All of the lines below are to be transcribed faithfully, with pictures excluded from the copy.

**Supplied information:**

++++++++

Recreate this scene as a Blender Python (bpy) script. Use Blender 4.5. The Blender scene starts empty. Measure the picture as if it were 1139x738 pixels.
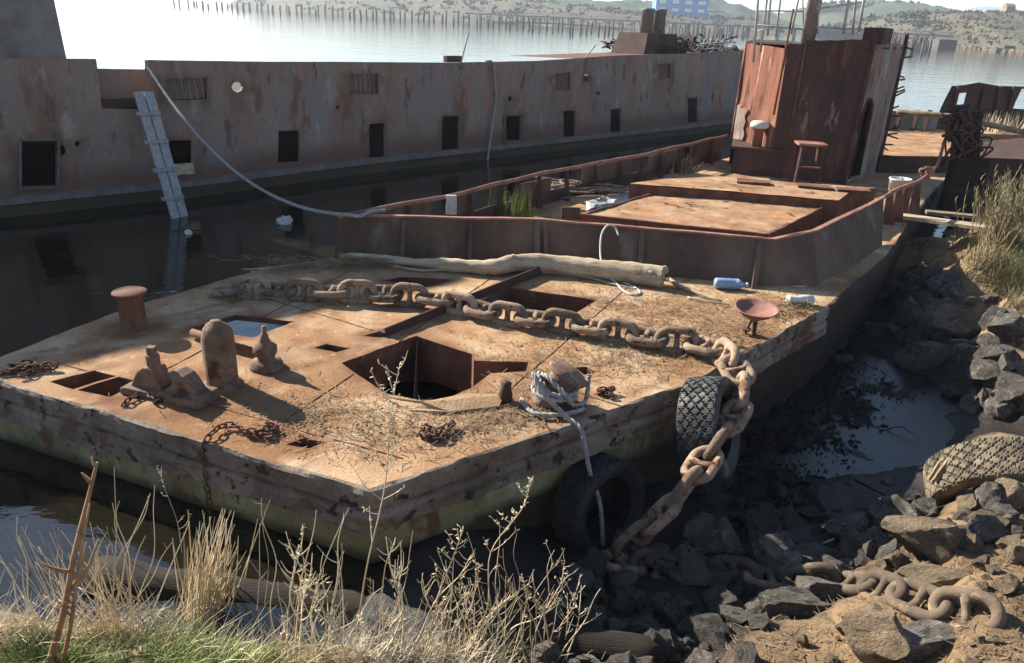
import bpy, bmesh, math, random
import numpy as np
from mathutils import Vector, Matrix, noise
from mathutils.geometry import delaunay_2d_cdt
R = random.Random(11)
S = bpy.context.scene
COL = S.collection
PI = math.pi
# ------------------------------------------------------------------ camera
F_PX, CX, CY, TH, RO, H = 860.0, 569.5, 369.0, math.radians(22.3), math.radians(2.5), 3.4
ct, st, cr, sr = math.cos(TH), math.sin(TH), math.cos(RO), math.sin(RO)
AX = Vector((cr, sr*st, sr*ct)); AY = Vector((-sr, cr*st, cr*ct)); AF = Vector((0, ct, -st))
cam = bpy.data.cameras.new('camera'); co = bpy.data.objects.new('camera', cam); COL.objects.link(co)
m = Matrix((AX, AY, -AF)).transposed().to_4x4(); m.translation = (0, 0, H); co.matrix_world = m
cam.sensor_width = 36; cam.lens = 36*F_PX/1139; cam.clip_start = .05; cam.clip_end = 30000
S.camera = co
def ray(u, v): return AF + AX*((u-CX)/F_PX) + AY*((CY-v)/F_PX)
def P(u, v, z):                       # point of the place at height z seen at that spot of the photograph
    d = ray(u, v); t = (z-H)/d.z; return Vector((d.x*t, d.y*t, z))
def Y(u, v, y):
    d = ray(u, v); t = y/d.y; return Vector((d.x*t, y, H+d.z*t))
def Wp(u, v, A, B):
    d = ray(u, v); nx, ny = -(B[1]-A[1]), B[0]-A[0]
    t = (nx*A[0]+ny*A[1])/(nx*d.x+ny*d.y); return Vector((d.x*t, d.y*t, H+d.z*t))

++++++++

**Answer to the problem:**
Recreate this scene as a Blender Python (bpy) script. Use Blender 4.5. The Blender scene starts empty. Measure the picture as if it were 1139x738 pixels.
import bpy, bmesh, math, random
import numpy as np
from mathutils import Vector, Matrix, noise
from mathutils.geometry import delaunay_2d_cdt
R = random.Random(11)
S = bpy.context.scene
COL = S.collection
PI = math.pi
# ------------------------------------------------------------------ camera
F_PX, CX, CY, TH, RO, H = 860.0, 569.5, 369.0, math.radians(22.3), math.radians(2.5), 3.4
ct, st, cr, sr = math.cos(TH), math.sin(TH), math.cos(RO), math.sin(RO)
AX = Vector((cr, sr*st, sr*ct)); AY = Vector((-sr, cr*st, cr*ct)); AF = Vector((0, ct, -st))
cam = bpy.data.cameras.new('camera'); co = bpy.data.objects.new('camera', cam); COL.objects.link(co)
m = Matrix((AX, AY, -AF)).transposed().to_4x4(); m.translation = (0, 0, H); co.matrix_world = m
cam.sensor_width = 36; cam.lens = 36*F_PX/1139; cam.clip_start = .05; cam.clip_end = 30000
S.camera = co
def ray(u, v): return AF + AX*((u-CX)/F_PX) + AY*((CY-v)/F_PX)
def P(u, v, z):                       # point of the place at height z seen at that spot of the photograph
    d = ray(u, v); t = (z-H)/d.z; return Vector((d.x*t, d.y*t, z))
def Y(u, v, y):
    d = ray(u, v); t = y/d.y; return Vector((d.x*t, y, H+d.z*t))
def Wp(u, v, A, B):
    d = ray(u, v); nx, ny = -(B[1]-A[1]), B[0]-A[0]
    t = (nx*A[0]+ny*A[1])/(nx*d.x+ny*d.y); return Vector((d.x*t, d.y*t, H+d.z*t))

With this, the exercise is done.